Comporta, 6 de setembro de 2041
Que a memória de idoso não me traia, pois, hoje, recordarei uma conversa entre avô e neta.
A Alice era uma jovem avisada e previdente. Num dos muitos anos de estudos que ainda teria pela frente, do Jardim de Infância à Faculdade de Psicologia, poderia sair-lhe ao caminho um mestre fóssil, como o vizinho Quim, professor na casa dos cinquenta e nostálgico “dos tempos em que a escola era escola, do tempo em que se aprendia a ler e a fazer contas de dividir por dois algarismos logo na segunda classe”.
A Alice queria tirar tudo a limpo, não fosse o diabo tecê-las. E era uma máquina de fazer perguntas:
“Mas por quê, avô? Por quê? Diz-me!”
A Alice fazia as perguntas fundadoras de qualquer reflexão sobre a Escola. Perguntas que, em recuados tempos, poucos ousavam fazer, por quase todos se terem esquecido de que também tinham sido crianças, que também tinham passado pela idade dos porquês.
As perguntas da Alice eram perguntas do senso comum, que não deixavam de ser perguntas de bom senso. A pequena não se cansava de me interpelar sobre usos e costumes. Não lhe escapava mesmo nada.
No intervalo da manhã, escutou uma conversa entre professoras (“por acaso”, segundo ela me disse) e sobressaltou-se com uns zunzuns.
“Ó avô, é verdade que, no teu tempo, as escolas tinham campainhas penduradas nas paredes?”
“É verdade, Alice”.
“E para que serviam as campainhas?”
Como se poderia explicar a um ser inteligente como a Alice o que não tinha explicação? Poderia a Alice acreditar que, nas escolas de antigamente, alunos e professores andavam a toque de campainha? Seria possível que a Alice entendesse as razões pelas quais havia um toque para ir para a aula de Matemática, outro toque que mandava ir para a aula de Ciências, outro toque que reencaminhava corpos para uma aula de História, e por aí adiante?

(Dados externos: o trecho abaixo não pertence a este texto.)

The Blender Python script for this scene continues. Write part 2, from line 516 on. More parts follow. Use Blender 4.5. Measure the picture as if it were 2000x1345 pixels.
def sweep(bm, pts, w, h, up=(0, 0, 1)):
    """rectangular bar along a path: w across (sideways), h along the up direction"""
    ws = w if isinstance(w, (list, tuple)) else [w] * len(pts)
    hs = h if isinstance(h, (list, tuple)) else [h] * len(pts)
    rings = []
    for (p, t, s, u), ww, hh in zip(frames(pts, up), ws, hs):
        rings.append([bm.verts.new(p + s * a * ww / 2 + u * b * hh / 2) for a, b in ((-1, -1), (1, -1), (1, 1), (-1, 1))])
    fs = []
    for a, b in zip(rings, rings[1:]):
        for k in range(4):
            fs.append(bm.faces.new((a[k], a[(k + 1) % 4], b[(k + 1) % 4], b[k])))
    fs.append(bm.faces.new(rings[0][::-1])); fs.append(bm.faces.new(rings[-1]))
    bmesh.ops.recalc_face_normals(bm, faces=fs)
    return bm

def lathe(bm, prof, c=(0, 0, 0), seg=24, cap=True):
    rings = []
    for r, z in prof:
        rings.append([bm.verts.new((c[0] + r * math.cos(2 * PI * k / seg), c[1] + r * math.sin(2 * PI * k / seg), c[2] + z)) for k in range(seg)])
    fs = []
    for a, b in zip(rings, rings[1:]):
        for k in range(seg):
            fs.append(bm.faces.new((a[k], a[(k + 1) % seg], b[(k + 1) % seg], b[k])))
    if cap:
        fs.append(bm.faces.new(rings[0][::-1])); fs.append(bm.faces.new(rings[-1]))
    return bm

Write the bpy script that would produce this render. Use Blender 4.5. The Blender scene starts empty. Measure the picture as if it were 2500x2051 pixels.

Pensando em voz alta, murmurei a palavra “aula”. Ó palavra, que disseste!
“O que eram “aulas”, avô?” – disparou a Alice.
“Depois, eu explico” – respondi, tentando ganhar tempo, pois não estava certo de conseguir explicar à Alice o sentido de velhos artefatos como “aula”, “tempo letivo”, ou “carga horária”.
“Está bem, tu depois explicas. Olha que eu não me esqueço! Mas juras que é mesmo verdade que, quando as campainhas tocavam, os meninos tinham de entrar, ou sair, ou chegar, ou ir embora?”
“É verdade, Alice”.
“Mesmo que não lhes apetecesse?” – replicou.
“Sim. Mesmo que não quisessem. Mas não vês que isso era antigamente, minha querida? Não vês que na tua escola já não é assim?”
“Pois! Mas, eu ouvi dizer que ainda há algumas escolas onde…”
“São poucas, que eu sei. Sossega!”
Numa universidade onde decorria um congresso, um “palestrante” aluno da Ponte referiu que, na sua escola, não havia horários iguais para todos. Logo foi interpelado:
“Não acredito! Como é possível não estares colocado num terceiro, ou num quarto ano?”
A criança contestou:
“O senhor não entendeu. O que eu disse foi que na minha escola não se faz como em outras, não se divide os meninos por turmas e por anos. Porque isso não interessa”.
O universitário cortou-lhe a palavra e atirou, num tom a roçar o cinismo:
“Não interessa? Está bem! Vá lá! Diz lá em que ano estás!”
O moço respirou fundo e olhou na direção do seu professor, como quem pergunta: “O que hei-de fazer desta chata criatura?”
O professor encolheu os ombros: “Faz como quiseres!”
E o aluno “palestrante” perguntou:
“O senhor não sabe mesmo em que ano eu estou?”
Triunfante, o universitário usou o imperativo com ênfase redobrada:
“Não sei, não! Diz lá!”
O jovem obedeceu. E disse:
“Estou no mesmo ano em que o senhor está. Em 1996.”